Start of Collected material

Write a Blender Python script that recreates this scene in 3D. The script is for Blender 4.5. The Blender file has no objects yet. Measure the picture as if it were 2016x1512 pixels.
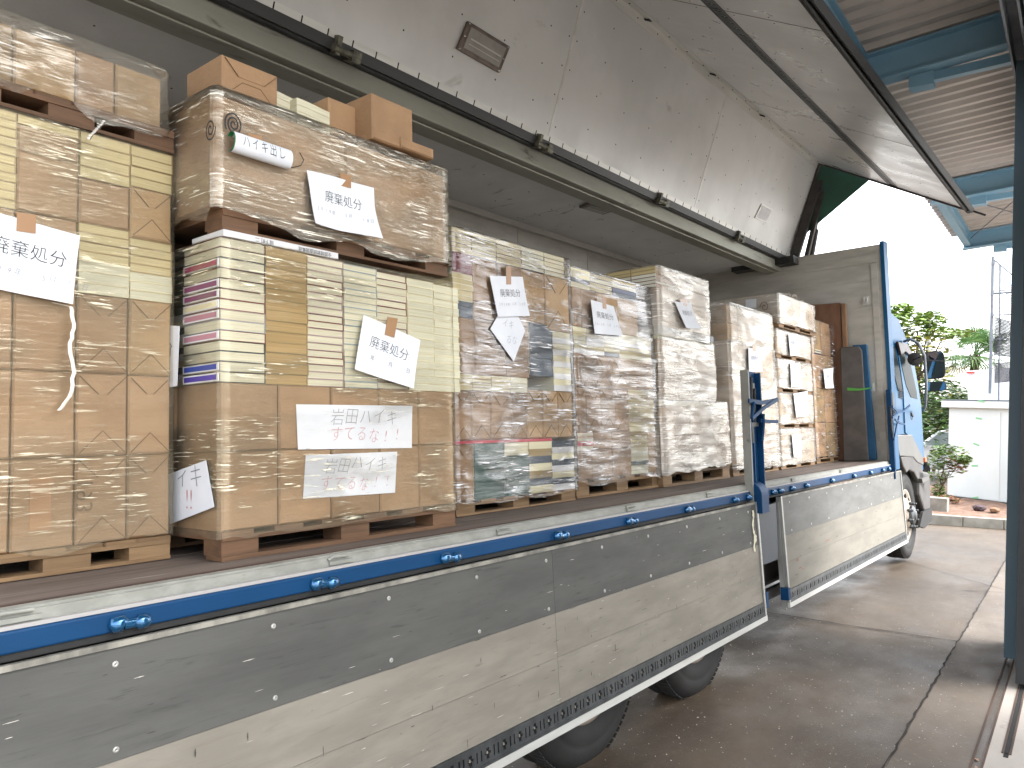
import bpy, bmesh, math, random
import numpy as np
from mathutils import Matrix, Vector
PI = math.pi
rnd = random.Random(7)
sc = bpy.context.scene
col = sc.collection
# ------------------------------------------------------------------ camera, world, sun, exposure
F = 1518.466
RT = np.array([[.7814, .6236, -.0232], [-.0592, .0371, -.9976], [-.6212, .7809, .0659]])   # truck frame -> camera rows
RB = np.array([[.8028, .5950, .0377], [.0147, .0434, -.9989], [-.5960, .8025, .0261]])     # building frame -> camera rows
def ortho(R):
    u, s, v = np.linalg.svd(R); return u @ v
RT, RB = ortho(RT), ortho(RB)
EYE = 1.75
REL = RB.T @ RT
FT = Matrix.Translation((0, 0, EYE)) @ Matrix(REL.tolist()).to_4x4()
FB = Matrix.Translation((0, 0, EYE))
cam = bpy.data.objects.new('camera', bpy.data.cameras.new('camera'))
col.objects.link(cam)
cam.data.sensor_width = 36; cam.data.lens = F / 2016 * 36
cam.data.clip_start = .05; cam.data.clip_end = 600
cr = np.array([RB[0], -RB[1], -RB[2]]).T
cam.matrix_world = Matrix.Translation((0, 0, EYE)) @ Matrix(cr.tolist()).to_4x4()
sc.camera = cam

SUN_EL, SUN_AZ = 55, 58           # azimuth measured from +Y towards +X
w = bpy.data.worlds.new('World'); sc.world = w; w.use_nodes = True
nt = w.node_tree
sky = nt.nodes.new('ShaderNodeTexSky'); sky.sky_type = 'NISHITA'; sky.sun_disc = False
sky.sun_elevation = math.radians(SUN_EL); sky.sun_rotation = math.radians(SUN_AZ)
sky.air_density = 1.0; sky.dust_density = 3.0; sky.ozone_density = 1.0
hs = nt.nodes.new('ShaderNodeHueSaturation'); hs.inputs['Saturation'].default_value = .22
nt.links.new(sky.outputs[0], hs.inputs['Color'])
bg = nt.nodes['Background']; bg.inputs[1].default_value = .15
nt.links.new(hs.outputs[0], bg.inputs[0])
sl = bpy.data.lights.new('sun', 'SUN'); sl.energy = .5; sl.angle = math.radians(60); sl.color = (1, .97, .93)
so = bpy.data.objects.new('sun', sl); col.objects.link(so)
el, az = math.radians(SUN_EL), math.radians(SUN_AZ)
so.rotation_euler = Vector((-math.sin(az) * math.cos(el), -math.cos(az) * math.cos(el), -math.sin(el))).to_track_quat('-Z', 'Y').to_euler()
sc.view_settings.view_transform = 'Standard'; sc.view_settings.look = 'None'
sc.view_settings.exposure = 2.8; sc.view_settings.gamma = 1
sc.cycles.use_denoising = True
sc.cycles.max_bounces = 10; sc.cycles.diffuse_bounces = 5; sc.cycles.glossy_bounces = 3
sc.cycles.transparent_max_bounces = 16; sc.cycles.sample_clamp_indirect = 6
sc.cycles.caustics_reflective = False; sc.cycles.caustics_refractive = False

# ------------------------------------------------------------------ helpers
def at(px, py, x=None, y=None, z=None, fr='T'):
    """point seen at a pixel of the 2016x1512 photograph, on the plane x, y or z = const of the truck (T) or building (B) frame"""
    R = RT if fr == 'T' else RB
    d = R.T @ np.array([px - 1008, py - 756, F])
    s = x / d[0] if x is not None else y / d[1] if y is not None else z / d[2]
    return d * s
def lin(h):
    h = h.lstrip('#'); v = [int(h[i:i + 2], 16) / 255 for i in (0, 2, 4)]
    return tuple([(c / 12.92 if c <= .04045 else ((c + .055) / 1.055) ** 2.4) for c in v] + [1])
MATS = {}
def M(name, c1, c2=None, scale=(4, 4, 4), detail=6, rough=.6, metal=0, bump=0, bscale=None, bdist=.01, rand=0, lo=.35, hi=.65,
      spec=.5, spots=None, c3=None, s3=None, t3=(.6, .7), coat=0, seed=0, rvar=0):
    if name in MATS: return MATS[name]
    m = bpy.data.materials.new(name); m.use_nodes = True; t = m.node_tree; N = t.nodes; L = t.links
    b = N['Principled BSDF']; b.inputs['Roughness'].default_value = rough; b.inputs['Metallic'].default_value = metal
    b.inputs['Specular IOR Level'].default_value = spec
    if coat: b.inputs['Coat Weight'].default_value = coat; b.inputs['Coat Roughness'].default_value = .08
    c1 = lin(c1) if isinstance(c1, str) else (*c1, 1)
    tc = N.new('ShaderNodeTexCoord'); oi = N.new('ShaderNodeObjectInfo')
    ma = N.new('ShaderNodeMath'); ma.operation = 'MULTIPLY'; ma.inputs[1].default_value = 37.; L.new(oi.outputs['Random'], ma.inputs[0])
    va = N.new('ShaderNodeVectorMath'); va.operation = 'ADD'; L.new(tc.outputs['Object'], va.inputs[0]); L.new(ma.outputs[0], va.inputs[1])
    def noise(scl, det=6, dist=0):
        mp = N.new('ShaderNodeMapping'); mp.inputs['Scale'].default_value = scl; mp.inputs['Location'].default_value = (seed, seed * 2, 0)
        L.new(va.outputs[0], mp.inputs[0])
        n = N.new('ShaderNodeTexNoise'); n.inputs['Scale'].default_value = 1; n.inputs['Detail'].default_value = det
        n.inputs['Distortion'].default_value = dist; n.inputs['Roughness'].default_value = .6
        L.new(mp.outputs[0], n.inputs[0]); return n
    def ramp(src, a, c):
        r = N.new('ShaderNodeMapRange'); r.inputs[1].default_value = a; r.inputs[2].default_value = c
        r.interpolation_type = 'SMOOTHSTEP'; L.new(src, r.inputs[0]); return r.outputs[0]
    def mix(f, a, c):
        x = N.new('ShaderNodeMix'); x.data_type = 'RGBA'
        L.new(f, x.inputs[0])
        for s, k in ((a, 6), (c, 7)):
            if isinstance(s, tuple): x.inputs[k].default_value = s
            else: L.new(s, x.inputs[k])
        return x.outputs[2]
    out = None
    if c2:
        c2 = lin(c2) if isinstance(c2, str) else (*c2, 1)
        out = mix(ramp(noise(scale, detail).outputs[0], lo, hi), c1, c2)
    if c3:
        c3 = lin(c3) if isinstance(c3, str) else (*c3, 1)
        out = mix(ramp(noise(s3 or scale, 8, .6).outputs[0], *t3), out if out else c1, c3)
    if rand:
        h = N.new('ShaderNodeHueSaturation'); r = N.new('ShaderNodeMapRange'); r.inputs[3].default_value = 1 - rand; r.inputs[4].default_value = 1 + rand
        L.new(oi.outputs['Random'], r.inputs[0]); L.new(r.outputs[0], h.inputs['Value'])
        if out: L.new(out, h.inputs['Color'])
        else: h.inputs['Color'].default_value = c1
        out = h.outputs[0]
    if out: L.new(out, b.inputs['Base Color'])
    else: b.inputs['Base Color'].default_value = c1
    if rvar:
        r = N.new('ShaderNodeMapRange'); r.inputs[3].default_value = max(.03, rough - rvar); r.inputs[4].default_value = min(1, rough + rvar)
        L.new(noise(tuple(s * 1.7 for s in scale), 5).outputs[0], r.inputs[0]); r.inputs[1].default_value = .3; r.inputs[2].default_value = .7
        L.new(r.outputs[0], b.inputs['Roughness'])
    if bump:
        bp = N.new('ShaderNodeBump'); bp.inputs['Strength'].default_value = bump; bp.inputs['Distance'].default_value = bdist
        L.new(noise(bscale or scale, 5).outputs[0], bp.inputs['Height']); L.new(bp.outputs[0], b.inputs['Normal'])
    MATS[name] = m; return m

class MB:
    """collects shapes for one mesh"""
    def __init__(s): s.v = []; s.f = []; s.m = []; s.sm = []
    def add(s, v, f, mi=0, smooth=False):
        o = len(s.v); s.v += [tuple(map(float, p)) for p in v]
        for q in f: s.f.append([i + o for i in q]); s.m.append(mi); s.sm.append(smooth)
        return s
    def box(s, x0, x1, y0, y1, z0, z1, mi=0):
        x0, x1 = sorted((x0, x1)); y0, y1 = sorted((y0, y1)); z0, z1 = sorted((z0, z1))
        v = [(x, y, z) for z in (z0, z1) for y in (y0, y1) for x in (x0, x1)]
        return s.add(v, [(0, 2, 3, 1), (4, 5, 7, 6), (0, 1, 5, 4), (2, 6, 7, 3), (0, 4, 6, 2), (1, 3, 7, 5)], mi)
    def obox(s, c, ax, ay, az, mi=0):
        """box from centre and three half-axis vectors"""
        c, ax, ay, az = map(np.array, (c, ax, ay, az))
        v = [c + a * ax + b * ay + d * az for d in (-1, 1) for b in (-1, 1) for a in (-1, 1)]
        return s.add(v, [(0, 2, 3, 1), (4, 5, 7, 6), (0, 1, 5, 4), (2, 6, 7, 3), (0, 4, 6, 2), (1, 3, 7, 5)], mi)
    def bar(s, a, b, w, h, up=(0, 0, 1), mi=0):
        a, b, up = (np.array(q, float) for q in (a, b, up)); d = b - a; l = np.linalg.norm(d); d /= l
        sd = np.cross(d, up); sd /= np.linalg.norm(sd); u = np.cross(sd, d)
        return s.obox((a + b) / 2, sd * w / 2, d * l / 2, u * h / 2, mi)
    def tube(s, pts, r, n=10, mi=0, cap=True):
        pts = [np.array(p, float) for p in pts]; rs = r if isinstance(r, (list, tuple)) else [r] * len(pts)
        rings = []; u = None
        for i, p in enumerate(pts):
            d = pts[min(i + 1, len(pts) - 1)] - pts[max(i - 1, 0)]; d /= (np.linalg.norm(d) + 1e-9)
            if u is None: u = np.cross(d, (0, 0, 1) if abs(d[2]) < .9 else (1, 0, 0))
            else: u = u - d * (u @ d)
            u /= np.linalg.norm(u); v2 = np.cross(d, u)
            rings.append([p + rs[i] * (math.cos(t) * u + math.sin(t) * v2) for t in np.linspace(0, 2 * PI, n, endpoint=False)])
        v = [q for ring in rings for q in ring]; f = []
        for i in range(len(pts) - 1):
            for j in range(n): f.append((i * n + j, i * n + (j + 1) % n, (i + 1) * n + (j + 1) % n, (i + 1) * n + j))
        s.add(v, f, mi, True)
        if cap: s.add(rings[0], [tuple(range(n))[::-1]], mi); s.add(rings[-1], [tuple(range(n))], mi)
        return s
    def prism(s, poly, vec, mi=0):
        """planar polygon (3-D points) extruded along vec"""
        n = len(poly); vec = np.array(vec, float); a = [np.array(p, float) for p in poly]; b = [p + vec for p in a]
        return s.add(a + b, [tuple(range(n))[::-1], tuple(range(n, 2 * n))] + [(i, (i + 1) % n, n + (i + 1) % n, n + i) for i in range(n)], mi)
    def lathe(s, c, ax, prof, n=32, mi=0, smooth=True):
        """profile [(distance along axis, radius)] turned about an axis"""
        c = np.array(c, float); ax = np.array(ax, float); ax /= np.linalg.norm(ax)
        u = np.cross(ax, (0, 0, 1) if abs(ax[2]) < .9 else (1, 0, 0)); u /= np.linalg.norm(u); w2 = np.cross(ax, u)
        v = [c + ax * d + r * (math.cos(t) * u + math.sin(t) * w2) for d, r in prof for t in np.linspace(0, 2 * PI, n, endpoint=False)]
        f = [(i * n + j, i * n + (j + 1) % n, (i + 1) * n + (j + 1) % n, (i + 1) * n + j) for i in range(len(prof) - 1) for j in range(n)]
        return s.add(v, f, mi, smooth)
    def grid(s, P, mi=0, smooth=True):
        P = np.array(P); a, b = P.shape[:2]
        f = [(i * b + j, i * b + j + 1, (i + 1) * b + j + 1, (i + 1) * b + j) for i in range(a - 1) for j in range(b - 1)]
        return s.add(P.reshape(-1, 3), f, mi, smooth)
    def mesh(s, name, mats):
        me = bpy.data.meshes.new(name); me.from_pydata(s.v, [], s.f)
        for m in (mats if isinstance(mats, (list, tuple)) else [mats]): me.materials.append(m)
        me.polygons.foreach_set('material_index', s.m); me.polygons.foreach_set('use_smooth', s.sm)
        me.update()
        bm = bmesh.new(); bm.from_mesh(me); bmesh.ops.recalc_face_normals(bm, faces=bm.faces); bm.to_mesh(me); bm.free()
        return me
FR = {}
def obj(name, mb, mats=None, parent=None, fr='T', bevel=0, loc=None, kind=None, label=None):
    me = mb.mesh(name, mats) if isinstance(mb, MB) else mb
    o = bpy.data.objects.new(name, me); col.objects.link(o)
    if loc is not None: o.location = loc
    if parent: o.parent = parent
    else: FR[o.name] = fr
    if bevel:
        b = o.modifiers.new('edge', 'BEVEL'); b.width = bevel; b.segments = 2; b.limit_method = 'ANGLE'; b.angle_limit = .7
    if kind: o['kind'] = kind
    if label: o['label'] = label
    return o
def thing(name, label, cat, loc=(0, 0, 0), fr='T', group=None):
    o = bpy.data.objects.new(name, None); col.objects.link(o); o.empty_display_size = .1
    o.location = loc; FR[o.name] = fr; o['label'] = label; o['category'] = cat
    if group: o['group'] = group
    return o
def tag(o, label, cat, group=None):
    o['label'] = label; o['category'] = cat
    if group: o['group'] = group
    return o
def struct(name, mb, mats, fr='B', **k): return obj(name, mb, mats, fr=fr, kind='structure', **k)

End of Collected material

### What the task asks
Repeat only the lines between the start of the data and the line with "sc.camera = cam", including those two lines, and skip the pictures.

### Complete answer
Write a Blender Python script that recreates this scene in 3D. The script is for Blender 4.5. The Blender file has no objects yet. Measure the picture as if it were 2016x1512 pixels.
import bpy, bmesh, math, random
import numpy as np
from mathutils import Matrix, Vector
PI = math.pi
rnd = random.Random(7)
sc = bpy.context.scene
col = sc.collection
# ------------------------------------------------------------------ camera, world, sun, exposure
F = 1518.466
RT = np.array([[.7814, .6236, -.0232], [-.0592, .0371, -.9976], [-.6212, .7809, .0659]])   # truck frame -> camera rows
RB = np.array([[.8028, .5950, .0377], [.0147, .0434, -.9989], [-.5960, .8025, .0261]])     # building frame -> camera rows
def ortho(R):
    u, s, v = np.linalg.svd(R); return u @ v
RT, RB = ortho(RT), ortho(RB)
EYE = 1.75
REL = RB.T @ RT
FT = Matrix.Translation((0, 0, EYE)) @ Matrix(REL.tolist()).to_4x4()
FB = Matrix.Translation((0, 0, EYE))
cam = bpy.data.objects.new('camera', bpy.data.cameras.new('camera'))
col.objects.link(cam)
cam.data.sensor_width = 36; cam.data.lens = F / 2016 * 36
cam.data.clip_start = .05; cam.data.clip_end = 600
cr = np.array([RB[0], -RB[1], -RB[2]]).T
cam.matrix_world = Matrix.Translation((0, 0, EYE)) @ Matrix(cr.tolist()).to_4x4()
sc.camera = cam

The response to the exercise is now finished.